** Begin Stored data **

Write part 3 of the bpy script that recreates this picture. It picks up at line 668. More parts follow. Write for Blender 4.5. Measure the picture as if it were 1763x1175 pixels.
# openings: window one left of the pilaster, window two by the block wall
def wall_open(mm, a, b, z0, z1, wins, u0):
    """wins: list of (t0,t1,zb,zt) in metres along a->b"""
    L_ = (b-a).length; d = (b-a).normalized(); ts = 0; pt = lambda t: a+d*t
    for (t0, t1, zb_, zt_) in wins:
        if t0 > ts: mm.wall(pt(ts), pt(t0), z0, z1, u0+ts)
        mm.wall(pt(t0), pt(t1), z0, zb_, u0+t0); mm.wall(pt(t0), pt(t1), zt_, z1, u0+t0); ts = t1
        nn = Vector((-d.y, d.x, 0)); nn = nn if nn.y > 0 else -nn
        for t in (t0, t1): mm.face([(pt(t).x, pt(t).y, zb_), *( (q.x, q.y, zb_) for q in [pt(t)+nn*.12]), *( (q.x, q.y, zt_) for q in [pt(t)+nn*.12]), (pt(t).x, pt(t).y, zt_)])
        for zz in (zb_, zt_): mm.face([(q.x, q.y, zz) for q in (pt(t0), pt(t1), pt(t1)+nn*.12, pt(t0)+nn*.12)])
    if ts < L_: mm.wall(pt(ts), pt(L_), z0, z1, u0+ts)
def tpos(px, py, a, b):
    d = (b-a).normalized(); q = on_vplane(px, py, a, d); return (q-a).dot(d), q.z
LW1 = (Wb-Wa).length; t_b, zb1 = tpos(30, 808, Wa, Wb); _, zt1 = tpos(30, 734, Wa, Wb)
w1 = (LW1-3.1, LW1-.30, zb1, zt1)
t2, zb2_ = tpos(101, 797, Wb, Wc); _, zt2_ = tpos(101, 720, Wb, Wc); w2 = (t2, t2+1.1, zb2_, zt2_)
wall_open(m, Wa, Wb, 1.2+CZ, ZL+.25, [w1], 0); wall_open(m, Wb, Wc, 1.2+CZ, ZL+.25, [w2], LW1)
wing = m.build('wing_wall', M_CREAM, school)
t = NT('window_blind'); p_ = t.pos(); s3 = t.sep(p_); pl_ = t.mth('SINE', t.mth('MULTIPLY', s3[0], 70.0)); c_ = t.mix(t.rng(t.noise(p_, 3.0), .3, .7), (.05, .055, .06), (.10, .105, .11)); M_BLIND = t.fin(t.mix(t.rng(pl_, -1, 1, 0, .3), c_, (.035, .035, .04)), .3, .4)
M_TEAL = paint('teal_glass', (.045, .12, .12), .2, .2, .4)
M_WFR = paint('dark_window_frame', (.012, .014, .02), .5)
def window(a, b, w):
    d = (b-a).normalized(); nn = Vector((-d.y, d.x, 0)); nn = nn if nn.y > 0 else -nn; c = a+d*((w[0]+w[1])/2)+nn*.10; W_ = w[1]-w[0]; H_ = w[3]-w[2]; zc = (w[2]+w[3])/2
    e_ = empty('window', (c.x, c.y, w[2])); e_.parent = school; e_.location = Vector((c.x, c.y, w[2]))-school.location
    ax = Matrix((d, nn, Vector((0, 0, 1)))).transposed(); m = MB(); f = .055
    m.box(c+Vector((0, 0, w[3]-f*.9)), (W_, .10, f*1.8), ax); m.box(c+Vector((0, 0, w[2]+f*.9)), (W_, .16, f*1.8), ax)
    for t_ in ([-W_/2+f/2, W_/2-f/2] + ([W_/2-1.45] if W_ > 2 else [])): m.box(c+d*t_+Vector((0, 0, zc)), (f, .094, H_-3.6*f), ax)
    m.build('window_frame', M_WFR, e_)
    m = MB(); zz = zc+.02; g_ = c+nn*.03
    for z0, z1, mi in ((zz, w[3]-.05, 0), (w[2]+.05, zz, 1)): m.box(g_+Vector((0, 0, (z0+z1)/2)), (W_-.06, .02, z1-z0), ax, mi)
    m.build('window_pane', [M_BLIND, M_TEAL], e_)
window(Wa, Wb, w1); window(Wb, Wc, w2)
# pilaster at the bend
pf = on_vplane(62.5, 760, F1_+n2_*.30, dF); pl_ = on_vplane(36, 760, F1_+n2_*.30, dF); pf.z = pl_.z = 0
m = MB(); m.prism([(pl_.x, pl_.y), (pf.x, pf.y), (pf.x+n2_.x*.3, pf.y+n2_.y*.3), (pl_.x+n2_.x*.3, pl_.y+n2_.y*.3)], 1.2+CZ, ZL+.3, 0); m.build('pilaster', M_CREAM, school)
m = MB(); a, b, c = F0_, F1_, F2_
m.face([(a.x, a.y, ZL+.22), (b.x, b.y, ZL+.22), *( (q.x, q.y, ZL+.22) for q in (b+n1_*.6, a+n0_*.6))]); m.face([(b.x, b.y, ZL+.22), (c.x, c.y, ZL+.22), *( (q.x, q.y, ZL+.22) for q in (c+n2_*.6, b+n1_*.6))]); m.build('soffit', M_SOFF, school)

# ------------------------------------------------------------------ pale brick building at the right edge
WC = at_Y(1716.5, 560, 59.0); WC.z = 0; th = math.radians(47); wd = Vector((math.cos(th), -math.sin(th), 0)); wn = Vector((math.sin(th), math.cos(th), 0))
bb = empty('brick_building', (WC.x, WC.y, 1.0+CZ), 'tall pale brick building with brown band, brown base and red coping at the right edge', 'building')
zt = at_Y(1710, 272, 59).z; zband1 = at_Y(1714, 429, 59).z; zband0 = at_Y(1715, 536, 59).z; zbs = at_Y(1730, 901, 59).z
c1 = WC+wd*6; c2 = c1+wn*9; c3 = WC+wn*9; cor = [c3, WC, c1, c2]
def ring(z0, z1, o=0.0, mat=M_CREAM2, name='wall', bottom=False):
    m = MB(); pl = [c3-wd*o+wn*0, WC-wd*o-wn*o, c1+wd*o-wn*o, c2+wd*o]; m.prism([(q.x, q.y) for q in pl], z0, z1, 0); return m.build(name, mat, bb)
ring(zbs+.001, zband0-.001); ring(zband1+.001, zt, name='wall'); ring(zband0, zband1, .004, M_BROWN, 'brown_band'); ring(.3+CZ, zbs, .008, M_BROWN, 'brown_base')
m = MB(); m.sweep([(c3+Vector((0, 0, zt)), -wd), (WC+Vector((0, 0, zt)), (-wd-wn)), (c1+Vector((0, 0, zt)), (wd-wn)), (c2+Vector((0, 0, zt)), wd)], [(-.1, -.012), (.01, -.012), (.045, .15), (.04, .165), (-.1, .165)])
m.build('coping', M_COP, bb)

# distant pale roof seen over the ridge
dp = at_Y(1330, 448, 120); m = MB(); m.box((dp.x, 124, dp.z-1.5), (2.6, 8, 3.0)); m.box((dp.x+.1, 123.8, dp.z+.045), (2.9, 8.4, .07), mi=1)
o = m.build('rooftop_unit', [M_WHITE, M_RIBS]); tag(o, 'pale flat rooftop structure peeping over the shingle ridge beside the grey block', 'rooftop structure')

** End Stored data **

Extract all of the data above and output it character for character.

Write part 3 of the bpy script that recreates this picture. It picks up at line 668. More parts follow. Write for Blender 4.5. Measure the picture as if it were 1763x1175 pixels.
# openings: window one left of the pilaster, window two by the block wall
def wall_open(mm, a, b, z0, z1, wins, u0):
    """wins: list of (t0,t1,zb,zt) in metres along a->b"""
    L_ = (b-a).length; d = (b-a).normalized(); ts = 0; pt = lambda t: a+d*t
    for (t0, t1, zb_, zt_) in wins:
        if t0 > ts: mm.wall(pt(ts), pt(t0), z0, z1, u0+ts)
        mm.wall(pt(t0), pt(t1), z0, zb_, u0+t0); mm.wall(pt(t0), pt(t1), zt_, z1, u0+t0); ts = t1
        nn = Vector((-d.y, d.x, 0)); nn = nn if nn.y > 0 else -nn
        for t in (t0, t1): mm.face([(pt(t).x, pt(t).y, zb_), *( (q.x, q.y, zb_) for q in [pt(t)+nn*.12]), *( (q.x, q.y, zt_) for q in [pt(t)+nn*.12]), (pt(t).x, pt(t).y, zt_)])
        for zz in (zb_, zt_): mm.face([(q.x, q.y, zz) for q in (pt(t0), pt(t1), pt(t1)+nn*.12, pt(t0)+nn*.12)])
    if ts < L_: mm.wall(pt(ts), pt(L_), z0, z1, u0+ts)
def tpos(px, py, a, b):
    d = (b-a).normalized(); q = on_vplane(px, py, a, d); return (q-a).dot(d), q.z
LW1 = (Wb-Wa).length; t_b, zb1 = tpos(30, 808, Wa, Wb); _, zt1 = tpos(30, 734, Wa, Wb)
w1 = (LW1-3.1, LW1-.30, zb1, zt1)
t2, zb2_ = tpos(101, 797, Wb, Wc); _, zt2_ = tpos(101, 720, Wb, Wc); w2 = (t2, t2+1.1, zb2_, zt2_)
wall_open(m, Wa, Wb, 1.2+CZ, ZL+.25, [w1], 0); wall_open(m, Wb, Wc, 1.2+CZ, ZL+.25, [w2], LW1)
wing = m.build('wing_wall', M_CREAM, school)
t = NT('window_blind'); p_ = t.pos(); s3 = t.sep(p_); pl_ = t.mth('SINE', t.mth('MULTIPLY', s3[0], 70.0)); c_ = t.mix(t.rng(t.noise(p_, 3.0), .3, .7), (.05, .055, .06), (.10, .105, .11)); M_BLIND = t.fin(t.mix(t.rng(pl_, -1, 1, 0, .3), c_, (.035, .035, .04)), .3, .4)
M_TEAL = paint('teal_glass', (.045, .12, .12), .2, .2, .4)
M_WFR = paint('dark_window_frame', (.012, .014, .02), .5)
def window(a, b, w):
    d = (b-a).normalized(); nn = Vector((-d.y, d.x, 0)); nn = nn if nn.y > 0 else -nn; c = a+d*((w[0]+w[1])/2)+nn*.10; W_ = w[1]-w[0]; H_ = w[3]-w[2]; zc = (w[2]+w[3])/2
    e_ = empty('window', (c.x, c.y, w[2])); e_.parent = school; e_.location = Vector((c.x, c.y, w[2]))-school.location
    ax = Matrix((d, nn, Vector((0, 0, 1)))).transposed(); m = MB(); f = .055
    m.box(c+Vector((0, 0, w[3]-f*.9)), (W_, .10, f*1.8), ax); m.box(c+Vector((0, 0, w[2]+f*.9)), (W_, .16, f*1.8), ax)
    for t_ in ([-W_/2+f/2, W_/2-f/2] + ([W_/2-1.45] if W_ > 2 else [])): m.box(c+d*t_+Vector((0, 0, zc)), (f, .094, H_-3.6*f), ax)
    m.build('window_frame', M_WFR, e_)
    m = MB(); zz = zc+.02; g_ = c+nn*.03
    for z0, z1, mi in ((zz, w[3]-.05, 0), (w[2]+.05, zz, 1)): m.box(g_+Vector((0, 0, (z0+z1)/2)), (W_-.06, .02, z1-z0), ax, mi)
    m.build('window_pane', [M_BLIND, M_TEAL], e_)
window(Wa, Wb, w1); window(Wb, Wc, w2)
# pilaster at the bend
pf = on_vplane(62.5, 760, F1_+n2_*.30, dF); pl_ = on_vplane(36, 760, F1_+n2_*.30, dF); pf.z = pl_.z = 0
m = MB(); m.prism([(pl_.x, pl_.y), (pf.x, pf.y), (pf.x+n2_.x*.3, pf.y+n2_.y*.3), (pl_.x+n2_.x*.3, pl_.y+n2_.y*.3)], 1.2+CZ, ZL+.3, 0); m.build('pilaster', M_CREAM, school)
m = MB(); a, b, c = F0_, F1_, F2_
m.face([(a.x, a.y, ZL+.22), (b.x, b.y, ZL+.22), *( (q.x, q.y, ZL+.22) for q in (b+n1_*.6, a+n0_*.6))]); m.face([(b.x, b.y, ZL+.22), (c.x, c.y, ZL+.22), *( (q.x, q.y, ZL+.22) for q in (c+n2_*.6, b+n1_*.6))]); m.build('soffit', M_SOFF, school)

# ------------------------------------------------------------------ pale brick building at the right edge
WC = at_Y(1716.5, 560, 59.0); WC.z = 0; th = math.radians(47); wd = Vector((math.cos(th), -math.sin(th), 0)); wn = Vector((math.sin(th), math.cos(th), 0))
bb = empty('brick_building', (WC.x, WC.y, 1.0+CZ), 'tall pale brick building with brown band, brown base and red coping at the right edge', 'building')
zt = at_Y(1710, 272, 59).z; zband1 = at_Y(1714, 429, 59).z; zband0 = at_Y(1715, 536, 59).z; zbs = at_Y(1730, 901, 59).z
c1 = WC+wd*6; c2 = c1+wn*9; c3 = WC+wn*9; cor = [c3, WC, c1, c2]
def ring(z0, z1, o=0.0, mat=M_CREAM2, name='wall', bottom=False):
    m = MB(); pl = [c3-wd*o+wn*0, WC-wd*o-wn*o, c1+wd*o-wn*o, c2+wd*o]; m.prism([(q.x, q.y) for q in pl], z0, z1, 0); return m.build(name, mat, bb)
ring(zbs+.001, zband0-.001); ring(zband1+.001, zt, name='wall'); ring(zband0, zband1, .004, M_BROWN, 'brown_band'); ring(.3+CZ, zbs, .008, M_BROWN, 'brown_base')
m = MB(); m.sweep([(c3+Vector((0, 0, zt)), -wd), (WC+Vector((0, 0, zt)), (-wd-wn)), (c1+Vector((0, 0, zt)), (wd-wn)), (c2+Vector((0, 0, zt)), wd)], [(-.1, -.012), (.01, -.012), (.045, .15), (.04, .165), (-.1, .165)])
m.build('coping', M_COP, bb)

# distant pale roof seen over the ridge
dp = at_Y(1330, 448, 120); m = MB(); m.box((dp.x, 124, dp.z-1.5), (2.6, 8, 3.0)); m.box((dp.x+.1, 123.8, dp.z+.045), (2.9, 8.4, .07), mi=1)
o = m.build('rooftop_unit', [M_WHITE, M_RIBS]); tag(o, 'pale flat rooftop structure peeping over the shingle ridge beside the grey block', 'rooftop structure')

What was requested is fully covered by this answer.